Top court rejects appeal over Gezi Park riots


The Constitutional Court Wednesday rejected a plea by Osman Kavala, a businessman linked to the 2013 Gezi Park riots as well as the Gülenist Terror Group (FETÖ), who was arrested two years ago. Kavala's lawyers had claimed their client's rights were violated by the arrest.

An indictment seeking lifelong aggravated imprisonment for 16 suspects, including Kavala, for their alleged role in trying to overthrow the government by inciting the 2013 Gezi Park protests was accepted by a court in March.

The indictment citing 746 plaintiffs, including President Recep Tayyip Erdoğan, accuses the suspects of financing and coordinating actions and protests that took place during the Gezi Park riots in 2013, while claiming that they had been involved and directed the aspects of an uprising since 2011. Prosecutors accuse defendants of holding a series of meetings to plan the riots and contacting foreign activists on how to launch riots.
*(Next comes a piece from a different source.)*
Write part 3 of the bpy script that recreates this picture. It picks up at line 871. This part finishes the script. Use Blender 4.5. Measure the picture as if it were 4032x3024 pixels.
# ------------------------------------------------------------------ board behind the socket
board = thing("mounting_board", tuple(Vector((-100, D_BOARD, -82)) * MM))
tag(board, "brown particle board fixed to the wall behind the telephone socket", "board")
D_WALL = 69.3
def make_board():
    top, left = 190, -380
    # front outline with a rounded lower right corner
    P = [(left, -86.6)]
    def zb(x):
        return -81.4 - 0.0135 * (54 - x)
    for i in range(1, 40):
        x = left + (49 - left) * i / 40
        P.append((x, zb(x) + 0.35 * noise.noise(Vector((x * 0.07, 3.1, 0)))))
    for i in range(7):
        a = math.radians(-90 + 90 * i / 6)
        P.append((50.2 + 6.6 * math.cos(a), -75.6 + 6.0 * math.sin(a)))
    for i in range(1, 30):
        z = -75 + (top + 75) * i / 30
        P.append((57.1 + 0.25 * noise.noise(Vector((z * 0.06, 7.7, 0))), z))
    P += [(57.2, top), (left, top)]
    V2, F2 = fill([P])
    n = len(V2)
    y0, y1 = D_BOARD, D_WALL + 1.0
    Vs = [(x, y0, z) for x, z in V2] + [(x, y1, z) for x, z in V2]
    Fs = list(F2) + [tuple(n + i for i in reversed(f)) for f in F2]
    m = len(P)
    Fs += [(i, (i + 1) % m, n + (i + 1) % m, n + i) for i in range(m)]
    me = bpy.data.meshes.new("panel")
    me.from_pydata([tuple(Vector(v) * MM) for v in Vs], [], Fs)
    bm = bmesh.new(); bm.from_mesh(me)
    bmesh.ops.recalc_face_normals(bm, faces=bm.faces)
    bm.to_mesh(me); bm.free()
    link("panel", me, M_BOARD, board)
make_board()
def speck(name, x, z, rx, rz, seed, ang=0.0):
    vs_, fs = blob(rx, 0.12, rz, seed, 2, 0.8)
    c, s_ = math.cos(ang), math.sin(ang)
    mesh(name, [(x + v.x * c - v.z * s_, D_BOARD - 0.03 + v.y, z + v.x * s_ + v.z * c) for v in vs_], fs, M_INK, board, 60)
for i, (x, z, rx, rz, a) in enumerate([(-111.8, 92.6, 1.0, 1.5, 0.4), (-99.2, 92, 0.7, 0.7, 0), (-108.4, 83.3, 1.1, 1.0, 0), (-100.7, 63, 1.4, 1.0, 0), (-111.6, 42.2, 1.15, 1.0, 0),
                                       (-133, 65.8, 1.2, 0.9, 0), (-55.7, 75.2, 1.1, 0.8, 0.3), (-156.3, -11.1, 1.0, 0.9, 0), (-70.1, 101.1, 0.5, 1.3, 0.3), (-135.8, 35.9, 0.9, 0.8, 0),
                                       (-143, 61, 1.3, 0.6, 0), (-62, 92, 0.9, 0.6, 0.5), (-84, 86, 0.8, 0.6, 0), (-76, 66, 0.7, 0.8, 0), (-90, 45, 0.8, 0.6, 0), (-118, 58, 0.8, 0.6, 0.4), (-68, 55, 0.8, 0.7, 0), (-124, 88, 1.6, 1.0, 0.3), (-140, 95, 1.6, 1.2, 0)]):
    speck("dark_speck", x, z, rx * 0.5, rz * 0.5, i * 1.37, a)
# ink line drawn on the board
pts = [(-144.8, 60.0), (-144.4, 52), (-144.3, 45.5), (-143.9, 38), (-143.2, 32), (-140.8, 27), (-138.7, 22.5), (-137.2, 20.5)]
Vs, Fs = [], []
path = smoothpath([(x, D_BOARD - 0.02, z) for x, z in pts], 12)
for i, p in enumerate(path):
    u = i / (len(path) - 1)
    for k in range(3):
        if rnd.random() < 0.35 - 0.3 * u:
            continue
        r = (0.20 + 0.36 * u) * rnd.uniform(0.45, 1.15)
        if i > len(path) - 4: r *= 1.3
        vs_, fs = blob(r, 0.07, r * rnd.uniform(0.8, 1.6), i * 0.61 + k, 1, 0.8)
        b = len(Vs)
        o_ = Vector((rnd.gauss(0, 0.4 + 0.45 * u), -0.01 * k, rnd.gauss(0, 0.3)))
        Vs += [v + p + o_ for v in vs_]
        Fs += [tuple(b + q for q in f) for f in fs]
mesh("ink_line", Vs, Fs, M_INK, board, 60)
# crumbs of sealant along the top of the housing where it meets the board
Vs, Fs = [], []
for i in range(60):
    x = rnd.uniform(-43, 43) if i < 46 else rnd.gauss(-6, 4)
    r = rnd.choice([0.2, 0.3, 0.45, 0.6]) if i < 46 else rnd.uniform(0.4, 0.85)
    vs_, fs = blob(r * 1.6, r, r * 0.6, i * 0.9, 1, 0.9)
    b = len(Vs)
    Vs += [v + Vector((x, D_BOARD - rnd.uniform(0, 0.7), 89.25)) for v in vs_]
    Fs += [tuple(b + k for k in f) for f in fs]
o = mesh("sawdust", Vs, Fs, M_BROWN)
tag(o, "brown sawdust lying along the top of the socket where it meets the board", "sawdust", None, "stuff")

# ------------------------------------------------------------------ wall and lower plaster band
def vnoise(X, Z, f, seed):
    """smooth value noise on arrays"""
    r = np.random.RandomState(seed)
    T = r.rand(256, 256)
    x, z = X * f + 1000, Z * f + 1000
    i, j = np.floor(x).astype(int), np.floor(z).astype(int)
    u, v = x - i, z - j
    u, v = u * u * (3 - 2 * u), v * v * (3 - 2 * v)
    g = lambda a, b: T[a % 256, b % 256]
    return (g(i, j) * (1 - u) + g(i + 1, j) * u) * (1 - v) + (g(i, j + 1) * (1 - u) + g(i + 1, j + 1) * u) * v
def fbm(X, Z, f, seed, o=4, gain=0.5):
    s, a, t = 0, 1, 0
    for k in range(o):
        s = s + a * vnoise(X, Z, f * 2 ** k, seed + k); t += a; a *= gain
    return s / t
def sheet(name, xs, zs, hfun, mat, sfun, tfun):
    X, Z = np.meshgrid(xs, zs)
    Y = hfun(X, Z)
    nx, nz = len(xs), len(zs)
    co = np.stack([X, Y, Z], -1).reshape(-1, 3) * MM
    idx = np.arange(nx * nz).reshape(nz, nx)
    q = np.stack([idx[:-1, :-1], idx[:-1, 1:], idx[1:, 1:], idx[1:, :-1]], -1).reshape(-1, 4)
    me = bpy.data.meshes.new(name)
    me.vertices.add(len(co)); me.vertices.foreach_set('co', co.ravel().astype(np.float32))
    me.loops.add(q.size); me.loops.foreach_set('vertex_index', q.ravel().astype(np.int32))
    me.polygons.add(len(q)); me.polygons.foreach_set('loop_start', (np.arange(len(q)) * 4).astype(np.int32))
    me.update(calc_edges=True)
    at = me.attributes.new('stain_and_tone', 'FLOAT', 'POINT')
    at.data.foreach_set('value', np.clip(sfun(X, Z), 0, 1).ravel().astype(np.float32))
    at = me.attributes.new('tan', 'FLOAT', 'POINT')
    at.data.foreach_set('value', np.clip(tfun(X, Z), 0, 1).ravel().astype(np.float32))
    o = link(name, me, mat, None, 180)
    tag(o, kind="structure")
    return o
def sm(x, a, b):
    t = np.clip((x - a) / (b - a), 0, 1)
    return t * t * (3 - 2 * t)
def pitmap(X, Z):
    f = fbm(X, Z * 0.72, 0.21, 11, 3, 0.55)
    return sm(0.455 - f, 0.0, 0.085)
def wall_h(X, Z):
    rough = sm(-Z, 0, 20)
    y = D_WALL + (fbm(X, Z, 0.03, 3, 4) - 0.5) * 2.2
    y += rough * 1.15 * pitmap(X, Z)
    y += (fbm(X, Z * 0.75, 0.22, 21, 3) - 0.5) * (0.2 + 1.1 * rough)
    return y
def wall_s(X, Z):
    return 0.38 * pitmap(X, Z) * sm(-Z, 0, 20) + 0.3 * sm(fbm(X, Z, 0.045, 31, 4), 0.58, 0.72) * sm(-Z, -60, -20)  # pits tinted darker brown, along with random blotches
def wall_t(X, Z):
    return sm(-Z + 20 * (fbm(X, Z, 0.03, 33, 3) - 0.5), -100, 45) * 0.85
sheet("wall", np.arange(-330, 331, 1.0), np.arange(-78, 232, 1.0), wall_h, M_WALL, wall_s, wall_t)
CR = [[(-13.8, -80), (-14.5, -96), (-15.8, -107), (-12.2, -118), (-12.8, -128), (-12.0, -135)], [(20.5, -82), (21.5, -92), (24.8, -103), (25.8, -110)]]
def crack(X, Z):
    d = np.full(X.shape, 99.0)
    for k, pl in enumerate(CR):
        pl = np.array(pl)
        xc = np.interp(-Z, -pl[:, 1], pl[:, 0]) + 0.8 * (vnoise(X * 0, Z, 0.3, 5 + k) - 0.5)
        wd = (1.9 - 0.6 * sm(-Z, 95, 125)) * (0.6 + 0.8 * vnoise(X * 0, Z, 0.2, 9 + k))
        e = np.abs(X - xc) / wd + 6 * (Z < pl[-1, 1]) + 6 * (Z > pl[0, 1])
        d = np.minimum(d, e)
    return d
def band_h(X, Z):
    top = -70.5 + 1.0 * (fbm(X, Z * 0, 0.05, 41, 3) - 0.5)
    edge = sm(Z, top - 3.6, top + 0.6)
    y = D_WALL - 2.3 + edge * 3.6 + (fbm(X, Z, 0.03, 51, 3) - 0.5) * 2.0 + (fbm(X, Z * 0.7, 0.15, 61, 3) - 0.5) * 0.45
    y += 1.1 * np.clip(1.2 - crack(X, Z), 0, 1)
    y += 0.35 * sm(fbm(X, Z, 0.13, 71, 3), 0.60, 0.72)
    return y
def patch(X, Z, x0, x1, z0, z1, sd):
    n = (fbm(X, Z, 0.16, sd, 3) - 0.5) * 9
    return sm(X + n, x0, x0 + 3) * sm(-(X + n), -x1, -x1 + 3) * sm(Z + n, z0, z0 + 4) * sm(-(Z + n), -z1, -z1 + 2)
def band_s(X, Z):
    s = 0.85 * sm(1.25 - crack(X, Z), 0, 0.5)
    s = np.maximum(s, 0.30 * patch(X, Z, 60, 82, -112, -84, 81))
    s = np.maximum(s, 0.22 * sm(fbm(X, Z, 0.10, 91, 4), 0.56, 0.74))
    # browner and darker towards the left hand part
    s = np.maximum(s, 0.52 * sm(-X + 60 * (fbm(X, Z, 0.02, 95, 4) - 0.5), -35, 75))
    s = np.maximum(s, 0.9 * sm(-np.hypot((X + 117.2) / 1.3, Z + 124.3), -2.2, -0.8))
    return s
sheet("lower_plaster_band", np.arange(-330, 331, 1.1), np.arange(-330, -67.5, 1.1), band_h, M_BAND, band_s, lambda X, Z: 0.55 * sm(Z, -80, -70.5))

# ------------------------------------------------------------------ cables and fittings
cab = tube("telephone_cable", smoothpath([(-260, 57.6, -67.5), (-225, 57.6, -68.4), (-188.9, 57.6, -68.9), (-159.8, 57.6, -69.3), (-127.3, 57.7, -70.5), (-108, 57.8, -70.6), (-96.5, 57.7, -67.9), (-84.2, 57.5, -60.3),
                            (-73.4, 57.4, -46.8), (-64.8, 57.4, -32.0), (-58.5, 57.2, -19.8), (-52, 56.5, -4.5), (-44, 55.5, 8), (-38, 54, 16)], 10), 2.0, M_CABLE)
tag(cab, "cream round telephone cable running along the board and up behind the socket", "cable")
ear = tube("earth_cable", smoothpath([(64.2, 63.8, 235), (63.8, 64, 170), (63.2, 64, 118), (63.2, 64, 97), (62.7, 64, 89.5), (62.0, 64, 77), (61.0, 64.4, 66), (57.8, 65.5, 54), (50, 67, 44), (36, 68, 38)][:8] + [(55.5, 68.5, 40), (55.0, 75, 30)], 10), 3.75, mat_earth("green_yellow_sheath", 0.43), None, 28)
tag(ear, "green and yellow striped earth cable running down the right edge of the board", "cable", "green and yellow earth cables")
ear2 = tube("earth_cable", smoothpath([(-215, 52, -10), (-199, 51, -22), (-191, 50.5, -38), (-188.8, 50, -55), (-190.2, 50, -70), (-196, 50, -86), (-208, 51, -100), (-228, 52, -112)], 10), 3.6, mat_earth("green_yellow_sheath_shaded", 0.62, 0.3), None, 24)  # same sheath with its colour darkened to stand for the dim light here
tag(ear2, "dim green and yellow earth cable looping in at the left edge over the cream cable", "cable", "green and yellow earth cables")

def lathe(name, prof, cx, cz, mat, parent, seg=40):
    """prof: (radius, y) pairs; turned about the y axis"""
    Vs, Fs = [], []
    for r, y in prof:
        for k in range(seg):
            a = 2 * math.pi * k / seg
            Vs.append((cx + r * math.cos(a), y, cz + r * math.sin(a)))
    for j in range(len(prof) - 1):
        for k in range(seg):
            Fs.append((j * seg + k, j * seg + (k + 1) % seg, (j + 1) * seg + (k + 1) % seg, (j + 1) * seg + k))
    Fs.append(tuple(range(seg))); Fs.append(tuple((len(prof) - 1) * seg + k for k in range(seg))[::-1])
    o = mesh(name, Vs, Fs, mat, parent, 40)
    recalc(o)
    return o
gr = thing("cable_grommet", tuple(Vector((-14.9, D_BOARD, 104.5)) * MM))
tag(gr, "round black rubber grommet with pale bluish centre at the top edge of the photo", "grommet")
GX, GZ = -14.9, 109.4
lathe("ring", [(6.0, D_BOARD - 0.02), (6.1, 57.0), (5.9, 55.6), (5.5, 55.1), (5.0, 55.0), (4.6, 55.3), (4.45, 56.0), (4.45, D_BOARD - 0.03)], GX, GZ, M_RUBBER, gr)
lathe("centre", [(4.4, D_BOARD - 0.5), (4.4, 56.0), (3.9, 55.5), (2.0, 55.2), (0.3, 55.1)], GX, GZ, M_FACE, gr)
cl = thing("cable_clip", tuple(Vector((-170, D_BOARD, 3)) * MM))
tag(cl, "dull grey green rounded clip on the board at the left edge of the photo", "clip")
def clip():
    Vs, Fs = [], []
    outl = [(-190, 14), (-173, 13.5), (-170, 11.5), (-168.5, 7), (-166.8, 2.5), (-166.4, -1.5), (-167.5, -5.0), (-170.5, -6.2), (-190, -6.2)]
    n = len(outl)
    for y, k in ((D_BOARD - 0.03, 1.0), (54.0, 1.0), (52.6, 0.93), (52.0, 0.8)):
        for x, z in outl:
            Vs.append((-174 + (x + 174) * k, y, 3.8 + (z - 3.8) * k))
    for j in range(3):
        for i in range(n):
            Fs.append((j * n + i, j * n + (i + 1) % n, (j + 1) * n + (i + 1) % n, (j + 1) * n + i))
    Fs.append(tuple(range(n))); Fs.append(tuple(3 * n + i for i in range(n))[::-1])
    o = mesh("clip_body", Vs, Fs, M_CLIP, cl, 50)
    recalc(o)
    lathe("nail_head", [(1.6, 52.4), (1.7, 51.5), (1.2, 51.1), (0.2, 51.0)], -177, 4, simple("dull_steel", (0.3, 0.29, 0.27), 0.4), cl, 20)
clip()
It said the defendants "at best wanted to force the government to resign or call early elections" and were making efforts "to prepare the grounds for a civil war or coup" if that did not happen.

Osman Kavala, who is known as the "Turkish Soros" for his links to famed Hungarian tycoon George Soros and worked with the latter's Open Society Foundation for nonprofit work, was accused of being chief financier and organizer of the riots.

Hundreds of thousands of people marched in Istanbul in June 2013 in what began as a peaceful protest against a plan to build a replica of an Ottoman barracks on Gezi Park in the city center. Following a harsh response by the police, which is now blamed on FETÖ, the protests turned into nationwide demonstrations and riots against the government of then-Prime Minister Erdoğan. At least 10 protesters and one police officer died during clashes or events related to the protests, while thousands of others were injured. Terrorist groups including the PKK and the far-left Revolutionary People's Liberation Party-Front (DHKP-C) and various other fringe groups also jumped on the occasion, attacking security forces or taking part in rioting.